◆ Exercise description ◆
Identify each line in the records below that contains the word "pixels", and copy it.

◆ Data records ◆
__________________________________________________

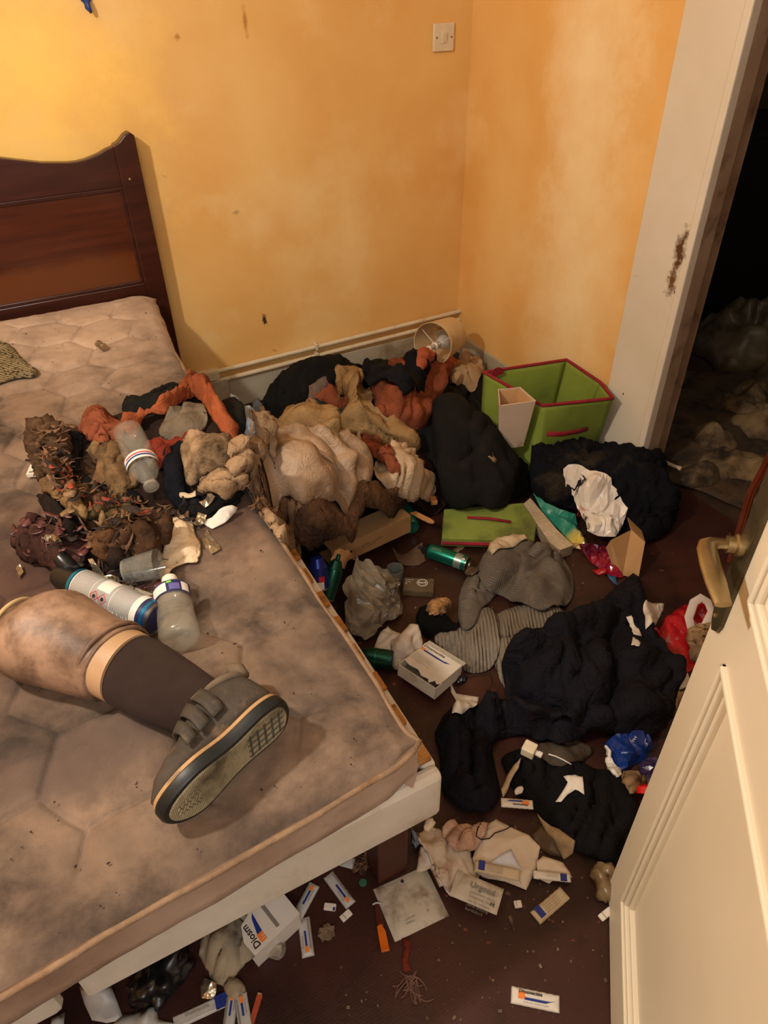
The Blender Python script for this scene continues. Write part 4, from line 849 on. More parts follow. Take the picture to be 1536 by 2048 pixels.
# clear plastic cup lying on its side
def cup(name, label, mouth, base, r0, r1, m, cat='cup'):
    A, B_ = hit(*mouth), hit(*base); A[2] = Tz(A[0], A[1])+r0; B_[2] = Tz(B_[0], B_[1])+r1; L = float(np.linalg.norm(B_-A)); e = empty(name, frame(A, B_), label, cat)
    MB().lathe([(r0, 0), (r0*.99, .002), (r1+(r0-r1)*.5, L*.5), (r1, L-.001), (r1*.2, L)], 28, ax='X', caps=False).build('cup_wall', m, e, smooth='auto')
    MB().lathe([(r0*1.05, -.001), (r0*1.05, .002), (r0, .003), (r0, -.001)], 28, ax='X', caps=False).build('rim', m, e, smooth='auto'); return e
cup('plastic_cup', 'clear grey plastic cup lying on its side beside the cream fabric', (262, 1168), (325, 1150), .021, .026, mat('smoky_cup', '8E8E88', '77766E', 20, rough=.1, bump=.02, alpha=.45, spec=.9))
# pocket magnifier-like dispenser with metal dish and its card
A, B_ = hit(222, 1182), hit(285, 1205); z0 = max(Tz(A[0], A[1]), Tz(B_[0], B_[1]))
cdM = frame((A[0], A[1], z0+.012), (B_[0], B_[1], z0+.012)); Lg = float(np.linalg.norm((B_-A)[:2]))
e = empty('card_case', cdM@Matrix.Translation((0, 0, -.006)), 'grey-green grubby card case lying under the round metal dish', 'case')
MB().box(-.022, Lg+.012, -.017, .019, -.004, .001).build('case_body', mat('grubby_case', '98907A', '7A725C', 12, rough=.5, stain='4A4030', samt=.4), e, bevel=.002)
e = empty('tealight_holder', cdM, 'round metal dish in a grey plastic loop handle beside the spray can', 'dish')
MB().lathe([(.004, .004), (.010, .0055), (.0125, .010), (.0145, .011), (.0150, .008), (.015, .001)], 28).build('metal_dish', mat('tin', 'B4AA94', '968C76', 30, rough=.25, metal=.9, bump=0), e, smooth='auto')
MB().lathe([(.0148, 0), (.0185, .001), (.0188, .006), (.0165, .0085), (.0148, .007)], 28, caps=False).build('ring', mat('grey_plastic', '6A645A', rough=.4, bump=0), e, smooth='auto')
MB().tube([(.017, .004, .003), (.030, .0075, .003), (.046, .0075, .003), (.050, 0, .003), (.046, -.0075, .003), (.030, -.0075, .003), (.017, -.004, .003)], .003, 8).build('handle', MATS['grey_plastic'], e, smooth=True)
MB().box(.026, .044, -.003, .003, .001, .003).build('handle_mark', m_label, e)

# ------------------------------------------------------------------ prosthetic leg
m_shell = mat('stained_leg_shell', '947660', '745A46', 9, rough=.5, stain='4E382A', samt=.6, sscale=13, bump=.06, bscale=120, spec=.35)
m_shell2 = mat('clean_leg_shell', 'AC8C6A', '9C7C5C', 9, rough=.5, bump=.03); m_sockb = mat('brown_stretch_sock', '3E2A22', '34221B', 30, rough=.92, bump=.4, bscale=500, weave=.25, wscale=500, spots=('8A6A48', 260, .77))
ZL = .598
K = [(28, 1262, .030), (36, 1264, .052), (58, 1262, .066), (95, 1262, .074), (140, 1282, .068), (185, 1302, .062), (228, 1322, .0565)]
def legpt(x, y, r): p = PZ(x, y, ZM+.006+r); return Vector(p)
leg = empty('prosthetic_leg', pv(PZ(140, 1290, ZM)), 'prosthetic leg with dirty tan shell and brown sock lying on the mattress', 'prosthesis')
LO = Matrix.Translation(-leg.location)
def loft(rings, n=40, M=None):
    """rings: (centre, axis dir, ry (horizontal), rz (vertical))"""
    mb = MB(); vs = []
    for c, ax, ry, rz in rings:
        ax = Vector(ax).normalized(); h = Vector((0, 0, 1)).cross(ax).normalized(); v = ax.cross(h)
        for k in range(n):
            a = 2*math.pi*k/n; vs.append(c+h*ry*math.cos(a)+v*rz*math.sin(a))
    m_ = len(rings); fs = [(j*n+i, j*n+(i+1) % n, (j+1)*n+(i+1) % n, (j+1)*n+i) for j in range(m_-1) for i in range(n)]
    fs += [tuple(range(n-1, -1, -1)), tuple(range((m_-1)*n, m_*n))]; return mb.add(vs, fs, M)
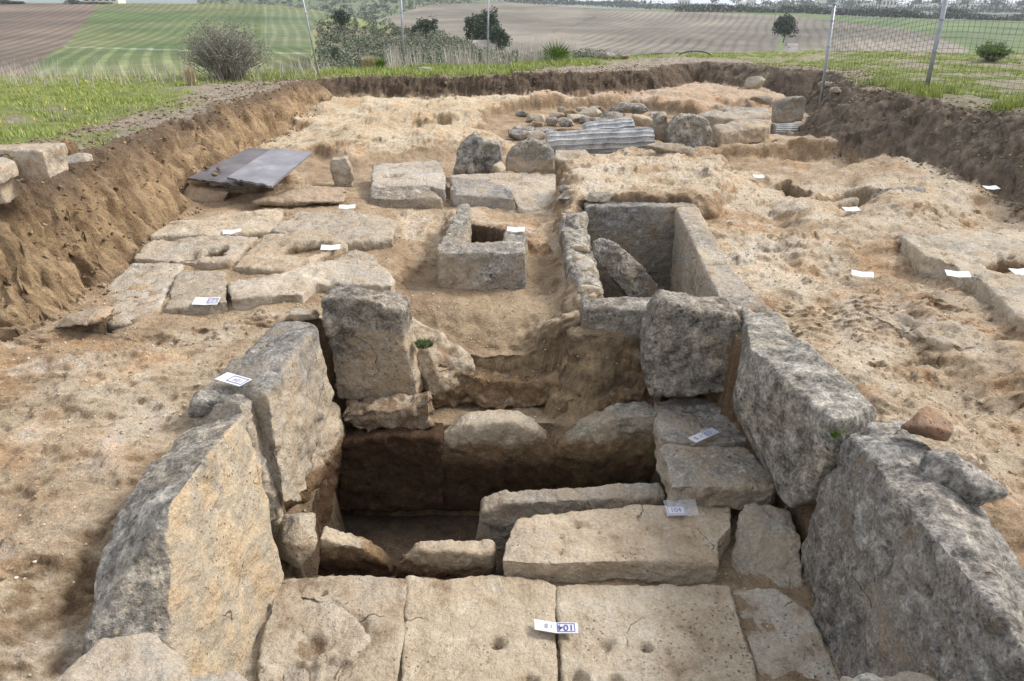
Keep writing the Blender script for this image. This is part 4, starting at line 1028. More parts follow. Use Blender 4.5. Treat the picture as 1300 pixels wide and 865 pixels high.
# ================================================================== bushes and trees
def tubes(segs, mat, name, parent=None, sides=5):
    """segs: list of (p0,p1,r0,r1)"""
    V = []; Fc = []
    for p0, p1, r0, r1 in segs:
        p0 = Vector(p0); p1 = Vector(p1); ax = (p1 - p0)
        if ax.length < 1e-6: continue
        ax.normalize()
        s = ax.cross(Vector((0, 0, 1)) if abs(ax.z) < .95 else Vector((1, 0, 0))).normalized(); u = s.cross(ax)
        k = len(V)
        for j, (p, r_) in enumerate(((p0, r0), (p1, r1))):
            for i in range(sides):
                a = 2 * PI * i / sides
                V.append(tuple(p + (s * math.cos(a) + u * math.sin(a)) * r_))
        for i in range(sides): Fc.append((k + i, k + (i + 1) % sides, k + sides + (i + 1) % sides, k + sides + i))
        Fc.append(tuple(range(k, k + sides))[::-1]); Fc.append(tuple(range(k + sides, k + 2 * sides)))
    return mesh_np(name, np.array(V), Fc, mat, parent, smooth=True)
def leaves(name, P, size, mat, parent, seed):
    r_ = np.random.default_rng(seed); n = len(P)
    a = r_.normal(0, 1, (n, 3)); a /= np.linalg.norm(a, axis=1, keepdims=True)
    b = np.cross(a, r_.normal(0, 1, (n, 3))); b /= np.linalg.norm(b, axis=1, keepdims=True)
    s = size * r_.uniform(.6, 1.3, (n, 1))
    V = np.stack([P - a * s, P + b * s * .5, P + a * s, P - b * s * .5], 1).reshape(-1, 3)
    return mesh_np(name, V, np.arange(n * 4).reshape(-1, 4), mat, parent, smooth=False, attrs={'sh': np.repeat(r_.uniform(0, 1, n), 4)})
PINE = blade_mat('pine_foliage', (.022, .035, .022), (.04, .06, .035), (.07, .095, .055))
OLIVE = blade_mat('olive_foliage', (.07, .085, .055), (.13, .15, .10), (.21, .23, .165))
BARK = flat_mat('bark', (.16, .12, .09), .9, .4, 4)
def crown_pts(n, c, R, seed, lobes=16, hollow=.25):
    r_ = np.random.default_rng(seed)
    L = r_.normal(0, 1, (lobes, 3)); L /= np.linalg.norm(L, axis=1, keepdims=True); L *= r_.uniform(.25, .85, (lobes, 1))
    k = r_.integers(0, lobes, n)
    d = r_.normal(0, 1, (n, 3)); d /= np.linalg.norm(d, axis=1, keepdims=True)
    rad = (hollow + (1 - hollow) * r_.uniform(0, 1, (n, 1)) ** .5) * r_.uniform(.2, .42, lobes)[k][:, None]
    Q = L[k] + d * rad
    m = r_.uniform(0, 1, n) < .45
    Q[m] = d[m] * (r_.uniform(0, 1, (n, 1)) ** .4)[m] * (.72 + .1 * np.sin(d[m][:, :1] * 7 + d[m][:, 2:] * 9))
    return Q * np.array(R) + np.array(c)
def tree(label, base, h, crown, n, leaf, mat, seed, trunk_r=.2, crown_z=.62, ntrunk=1, cat='tree', group=None):
    root = empty('tree', base); tag(root, label, cat, group)
    P = crown_pts(n, (0, 0, h * crown_z), crown, seed)
    leaves('crown', P, leaf, mat, root, seed)
    rr = random.Random(seed); segs = []
    for t_ in range(ntrunk):
        b0 = Vector((rr.uniform(-1, 1) * (ntrunk - 1) * crown[0] * .12, rr.uniform(-.5, .5), -.5)); top_ = Vector((b0.x * 1.6 + rr.uniform(-.3, .3), 0, h * crown_z))
        mid = b0.lerp(top_, .5) + Vector((rr.uniform(-.1, .1), 0, 0)) * h * .1
        segs += [(b0, mid, trunk_r, trunk_r * .75), (mid, top_, trunk_r * .75, trunk_r * .4)]
        for k in range(5):
            e = Vector((rr.uniform(-.6, .6) * crown[0], rr.uniform(-.5, .5) * crown[1], h * crown_z + rr.uniform(-.1, .5) * crown[2]))
            segs.append((mid.lerp(top_, .4 + .12 * k), e, trunk_r * .4, trunk_r * .12))
    tubes(segs, BARK, 'trunk', root)
    return root
# grey leafless bush on the left
def bush(label, base, w, h, nst, seed, matT, matL, leaf, nl, name='bush', cat='bush'):
    root = empty(name, base); tag(root, label, cat)
    rr = random.Random(seed); segs = []; tips = []
    for i in range(nst):
        a = rr.uniform(0, 2 * PI); el = rr.uniform(.15, 1.0)
        out = math.sqrt(rr.uniform(0, 1))
        p = Vector((0.12 * w * math.cos(a) * rr.random(), .12 * w * math.sin(a) * rr.random(), -.03))
        end = Vector((math.cos(a) * w * .5 * out, math.sin(a) * w * .5 * out, h * math.sqrt(max(.05, 1 - out ** 2 * .8)) * rr.uniform(.75, 1.05)))
        m1 = p.lerp(end, .5) + Vector((rr.uniform(-1, 1), rr.uniform(-1, 1), rr.uniform(0, 1))) * w * .05
        segs += [(p, m1, .011, .007), (m1, end, .007, .003)]
        for k in range(9):
            q = m1.lerp(end, rr.uniform(-.3, 1)); e = q + Vector((rr.uniform(-1, 1), rr.uniform(-1, 1), rr.uniform(-.1, 1))) * w * .11
            segs.append((q, e, .004, .002)); tips.append(e); tips.append(q.lerp(e, .5))
    tubes(segs, matT, 'stems', root, 3)
    T = np.array([tuple(t) for t in tips])
    r_ = np.random.default_rng(seed)
    P = T[r_.integers(0, len(T), nl)] + r_.normal(0, w * .025, (nl, 3))
    leaves('foliage', P, leaf, matL, root, seed)
    return root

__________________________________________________

◆ Result of this exercise ◆
The Blender Python script for this scene continues. Write part 4, from line 849 on. More parts follow. Take the picture to be 1536 by 2048 pixels.
Keep writing the Blender script for this image. This is part 4, starting at line 1028. More parts follow. Use Blender 4.5. Treat the picture as 1300 pixels wide and 865 pixels high.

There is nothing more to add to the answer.